Frequently Asked Questions

What tile sizes make a basketweave pattern?

Traditionally two rectangles woven in matched pairs, often with a small square dot (a cabochon) between them. In this calculator the repeating unit uses 12x24 planks with 6x6 cabochon squares; classic small-format basketweave uses sizes such as 2x4 rectangles with 1x1 dots.

How much waste should I add for a basketweave pattern?

Around 10% is a sensible starting point. Opuslay lays the module out tile by tile against your actual room, so the estimate reflects the real cuts at the walls rather than a flat percentage.

Is a basketweave the same as a cobblestone pattern?

No. A basketweave weaves rectangles in matched over-under pairs, while a cobblestone pattern interlocks a single square with a double-length rectangle in a 1:2 ratio. Both stagger their joints, but the basketweave keeps the woven look.

Does the basketweave pattern work on walls?

Yes — basketweave is a popular backsplash and feature-wall layout as well as a floor or patio. The woven rhythm reads well at eye level, and the cabochon dots add a decorative accent behind a range or vanity.

How wide should the grout joints be in a basketweave pattern?

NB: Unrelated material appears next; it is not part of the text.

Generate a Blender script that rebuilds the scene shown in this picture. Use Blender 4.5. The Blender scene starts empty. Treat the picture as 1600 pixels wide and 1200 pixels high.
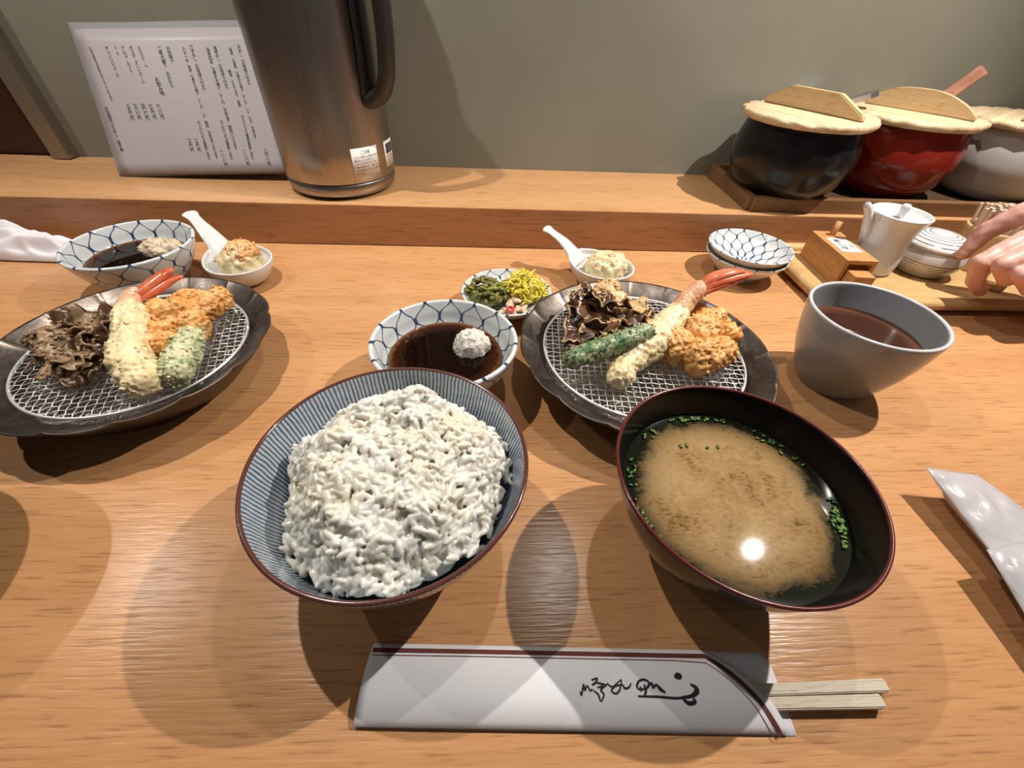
import bpy, bmesh, math, random
import numpy as np
from mathutils import Vector, Matrix, noise as mnoise
random.seed(7); rng = np.random.default_rng(7)
PI = math.pi
scene = bpy.context.scene
COL = scene.collection

# ------------------------------------------------------------------ camera
YAW, PITCH, ROLL = math.radians(-3.66), math.radians(43.25), math.radians(2.83)
cam_data = bpy.data.cameras.new('camera')
cam_data.sensor_width = 36.0
cam_data.lens = 655.0 / 1600.0 * 36.0
cam_data.clip_start = 0.01
cam = bpy.data.objects.new('camera', cam_data)
COL.objects.link(cam)
fwd = Vector((0, math.cos(PITCH), -math.sin(PITCH)))
up = Vector((0, math.sin(PITCH), math.cos(PITCH)))
rt = Vector((1, 0, 0))
r2 = rt * math.cos(ROLL) + up * math.sin(ROLL)
u2 = up * math.cos(ROLL) - rt * math.sin(ROLL)
RZ = Matrix.Rotation(YAW, 3, 'Z')
r2, u2, fwd = RZ @ r2, RZ @ u2, RZ @ fwd
M = Matrix.Identity(4)
for i in range(3):
    M[i][0], M[i][1], M[i][2] = r2[i], u2[i], -fwd[i]
M[2][3] = 0.24
cam.matrix_world = M
scene.camera = cam

# ------------------------------------------------------------------ world, lamps, exposure
world = bpy.data.worlds.new('room_air'); scene.world = world
world.use_nodes = True
world.node_tree.nodes['Background'].inputs[0].default_value = (0.95, 0.92, 0.90, 1)
world.node_tree.nodes['Background'].inputs[1].default_value = 0.05
LAMP_W = 18.0
for x, k, cone, aim in ((0.56, 1.95, 108, (0.30, 0.40)), (0.142, 0.26, 124, (0.142, 0.40)), (-0.296, 0.85, 120, (-0.26, 0.38)), (-0.734, 0.52, 124, (-0.70, 0.40)), (1.00, 0.15, 100, (0.90, 0.44))):
    ld = bpy.data.lights.new('counter_lamp', 'SPOT')
    ld.energy = LAMP_W * k; ld.color = (1.0, 0.94, 0.87)
    ld.spot_size = math.radians(cone); ld.spot_blend = 1.0; ld.shadow_soft_size = 0.006
    lo = bpy.data.objects.new('counter_lamp', ld); COL.objects.link(lo)
    lo.location = (x, 0.395, 0.72)
    lo.rotation_euler = (Vector((aim[0], aim[1], 0)) - lo.location).to_track_quat('-Z', 'Y').to_euler()
ld = bpy.data.lights.new('room_fill', 'AREA'); ld.shape = 'RECTANGLE'  # unseen cool fill light added behind the camera
ld.size, ld.size_y = 0.7, 0.5; ld.energy = 0.8; ld.color = (0.95, 0.97, 1.0)
lo = bpy.data.objects.new('room_fill', ld); COL.objects.link(lo)
lo.location = (0.5, -1.1, 1.35)
lo.rotation_euler = (Vector((0.2, 0.4, 0.0)) - lo.location).to_track_quat('-Z', 'Y').to_euler()
scene.view_settings.view_transform = 'Standard'
scene.view_settings.look = 'None'
scene.view_settings.exposure = 0.0
scene.view_settings.gamma = 1.0
scene.view_settings.use_curve_mapping = False

# ------------------------------------------------------------------ node helpers
class G:
    """a material with a small expression builder over Math nodes"""
    def __init__(self, name):
        self.m = bpy.data.materials.new(name); self.m.use_nodes = True
        self.nt = self.m.node_tree
        self.b = self.nt.nodes['Principled BSDF']
        self._tc = None
    def node(self, t, **kw):
        n = self.nt.nodes.new(t)
        for k, v in kw.items(): setattr(n, k, v)
        return n
    def link(self, a, b): self.nt.links.new(a, b)
    def put(self, sock, v):
        if hasattr(v, 'is_linked'): self.link(v, sock)
        else: sock.default_value = v
    def set(self, **kw):
        names = dict(color='Base Color', rough='Roughness', metal='Metallic', spec='Specular IOR Level', ior='IOR', trans='Transmission Weight',
                     coat='Coat Weight', coat_rough='Coat Roughness', alpha='Alpha', sss='Subsurface Weight', sss_scale='Subsurface Scale', normal='Normal', sheen='Sheen Weight')
        for k, v in kw.items():
            if isinstance(v, tuple) and len(v) == 3 and k == 'color': v = v + (1,)
            self.put(self.b.inputs[names[k]], v)
        return self
    def sss_radius(self, r): self.b.inputs['Subsurface Radius'].default_value = r
    def tc(self, which='Object'):
        if not self._tc: self._tc = self.node('ShaderNodeTexCoord')
        return self._tc.outputs[which]
    def math(self, op, *a):
        n = self.node('ShaderNodeMath', operation=op)
        for i, v in enumerate(a): self.put(n.inputs[i], v)
        return n.outputs[0]
    def xyz(self, v):
        n = self.node('ShaderNodeSeparateXYZ'); self.link(v, n.inputs[0]); return n.outputs
    def scaled(self, v, s, rot=(0, 0, 0), loc=(0, 0, 0)):
        n = self.node('ShaderNodeMapping'); self.link(v, n.inputs[0])
        n.inputs['Scale'].default_value = s; n.inputs['Rotation'].default_value = rot; n.inputs['Location'].default_value = loc
        return n.outputs[0]
    def noise(self, v, scale, detail=3.0, rough=0.55, dist=0.0, out=0):
        n = self.node('ShaderNodeTexNoise'); self.link(v, n.inputs['Vector'])
        n.inputs['Scale'].default_value = scale; n.inputs['Detail'].default_value = detail
        n.inputs['Roughness'].default_value = rough; n.inputs['Distortion'].default_value = dist
        return n.outputs[out]
    def voronoi(self, v, scale, feature='F1'):
        n = self.node('ShaderNodeTexVoronoi', feature=feature); self.link(v, n.inputs['Vector'])
        n.inputs['Scale'].default_value = scale
        return n.outputs[0]
    def ramp(self, f, stops, interp='LINEAR'):
        n = self.node('ShaderNodeValToRGB'); self.put(n.inputs[0], f)
        cr = n.color_ramp; cr.interpolation = interp
        while len(cr.elements) < len(stops): cr.elements.new(0.5)
        for e, (p, c) in zip(cr.elements, stops):
            e.position = p; e.color = (c if len(c) == 4 else tuple(c) + (1,)) if isinstance(c, tuple) else (c, c, c, 1)
        return n.outputs[0]
    def mix(self, f, a, b, blend='MIX'):
        n = self.node('ShaderNodeMix', data_type='RGBA', blend_type=blend)
        self.put(n.inputs[0], f)
        for s, v in ((n.inputs[6], a), (n.inputs[7], b)):
            if isinstance(v, tuple) and len(v) == 3: v = v + (1,)
            self.put(s, v)
        return n.outputs[2]
    def bump(self, h, strength=0.2, dist=0.001):
        n = self.node('ShaderNodeBump'); self.link(h, n.inputs['Height'])
        n.inputs['Strength'].default_value = strength; n.inputs['Distance'].default_value = dist
        return n.outputs[0]

MATS = {}
def plain(name, color, rough=0.4, **kw):
    g = G(name).set(color=color, rough=rough, **kw)
    MATS[name] = g.m; return g.m

def wood(name, dark, light, s=1.0, axis=0, rough=0.4, coat=0.0, bump=0.25, streak=1.0, coat_rough=0.1, spec=0.5):
    g = G(name); o = g.tc('Object')
    sc = [26.0 * s] * 3; sc[axis] = 1.6 * s
    sf = [520.0 * s] * 3; sf[axis] = 34.0 * s
    broad = g.noise(g.scaled(o, tuple(sc)), 1.0, 3, 0.6, 0.4)
    fine = g.noise(g.scaled(o, tuple(sf)), 1.0, 2, 0.6)
    f = g.math('ADD', g.math('MULTIPLY', broad, 0.62), g.math('MULTIPLY', fine, 0.38 * streak))
    c = g.ramp(f, [(0.28, dark), (0.66, light)])
    pores = g.ramp(fine, [(0.31, 0.70), (0.43, 1.0)])
    c = g.mix(1.0, c, pores, 'MULTIPLY')
    g.set(color=c, rough=rough, coat=coat, coat_rough=coat_rough, spec=spec, normal=g.bump(fine, bump, 0.0006))
    MATS[name] = g.m; return g.m

W_TABLE = wood('counter_wood', (0.45, 0.212, 0.085), (0.60, 0.318, 0.142), 1.0, 0, 0.25, 0.0, 0.32, spec=0.28)
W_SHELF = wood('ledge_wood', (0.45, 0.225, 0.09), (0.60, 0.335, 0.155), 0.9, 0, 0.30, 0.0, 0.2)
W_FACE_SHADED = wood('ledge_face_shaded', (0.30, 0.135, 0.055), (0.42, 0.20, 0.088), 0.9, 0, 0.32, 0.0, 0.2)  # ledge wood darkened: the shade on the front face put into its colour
W_TRAY = wood('oak_tray_wood', (0.12, 0.055, 0.022), (0.25, 0.125, 0.052), 2.2, 0, 0.35)
W_TRAYB = wood('tray_floor_wood', (0.06, 0.035, 0.02), (0.11, 0.065, 0.04), 2.2, 0, 0.35)
W_BAMBOO = wood('bamboo_tray_wood', (0.44, 0.26, 0.10), (0.62, 0.41, 0.19), 1.6, 0, 0.42)
W_LID = wood('pale_lid_wood', (0.36, 0.22, 0.10), (0.78, 0.62, 0.40), 2.4, 0, 0.55, bump=0.4)
W_BAR = wood('lid_bar_wood', (0.46, 0.30, 0.14), (0.66, 0.48, 0.27), 2.2, 0, 0.5)
W_BOX = wood('box_wood', (0.42, 0.19, 0.06), (0.58, 0.30, 0.11), 1.5, 1, 0.45)
W_STICK = wood('chopstick_wood', (0.55, 0.46, 0.33), (0.72, 0.63, 0.48), 2.0, 0, 0.55)
W_PICK = wood('toothpick_wood', (0.70, 0.48, 0.32), (0.86, 0.66, 0.50), 3.0, 2, 0.6)
W_CUP = wood('pale_cup_wood', (0.55, 0.35, 0.15), (0.70, 0.49, 0.25), 2.0, 2, 0.45)
W_PINK = wood('reddish_handle_wood', (0.42, 0.16, 0.11), (0.68, 0.40, 0.30), 2.5, 0, 0.5)

CHINA = plain('white_china', (0.66, 0.66, 0.65), 0.14, coat=0.2)
CHINA2 = plain('cream_china', (0.72, 0.71, 0.66), 0.15)
BLACKPL = plain('black_plastic', (0.018, 0.015, 0.014), 0.35)
INK = plain('black_ink', (0.012, 0.011, 0.012), 0.7)
MAROON = plain('maroon_print', (0.13, 0.035, 0.028), 0.6)
PAPER = plain('white_paper', (0.75, 0.74, 0.76), 0.6)
STICKER = plain('sticker_paper', (0.72, 0.68, 0.64), 0.5)
WHITEP = plain('menu_paper', (0.37, 0.335, 0.345), 0.45, coat=0.12, coat_rough=0.25)

def steel():
    g = G('brushed_steel'); o = g.tc('Object')
    n = g.noise(g.scaled(o, (600, 600, 6)), 1.0, 2)
    g.set(color=g.ramp(n, [(0.3, (0.33, 0.295, 0.27)), (0.7, (0.42, 0.38, 0.35))]), metal=1.0, rough=0.34, normal=g.bump(n, 0.05, 0.0004))
    g.b.inputs['Anisotropic'].default_value = 0.4
    return g.m
STEEL = steel()
WIRE = plain('bright_wire', (0.86, 0.84, 0.81), 0.36, metal=0.75)
LADLE = plain('ladle_steel', (0.62, 0.62, 0.64), 0.35, metal=1.0)

def pewter():
    g = G('dark_pewter'); o = g.tc('Object')
    n = g.noise(o, 60, 4, 0.65, 0.5); m = g.noise(o, 700, 3)
    c = g.ramp(n, [(0.3, (0.065, 0.050, 0.042)), (0.7, (0.17, 0.14, 0.12))])
    g.set(color=c, metal=0.9, rough=g.ramp(m, [(0.3, 0.30), (0.7, 0.46)]), normal=g.bump(m, 0.1, 0.0005))
    return g.m
PEWTER = pewter()
def hammered():
    g = G('hammered_metal'); o = g.tc('Object')
    v = g.voronoi(g.mix(0.25, o, g.noise(o, 40, 3, out=1)), 210, 'SMOOTH_F1')
    n = g.noise(o, 90, 3, 0.6, 1.0)
    h = g.math('ADD', v, g.math('MULTIPLY', n, 1.2))
    g.set(color=(0.46, 0.41, 0.37), metal=1.0, rough=0.18, normal=g.bump(h, 0.7, 0.003))
    return g.m
HAMMER = hammered()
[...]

It isn't really the setter's choice — it's the tile's. A basketweave only reads as a clean weave if two planks plus their joints match the length they're woven against, and marble or stone sets vary from piece to piece, so a dry-lay without adhesive is the reliable way to find the right joint before you fix anything. ANSI A108.02 §4.3.8 sets the floor — at least three times the tiles' size variation, never under 1/16", and for the 12x24 planks (over 15" on a side) a 1/8"–3/16" minimum — but the woven fit is our own point: measure your actual tiles first.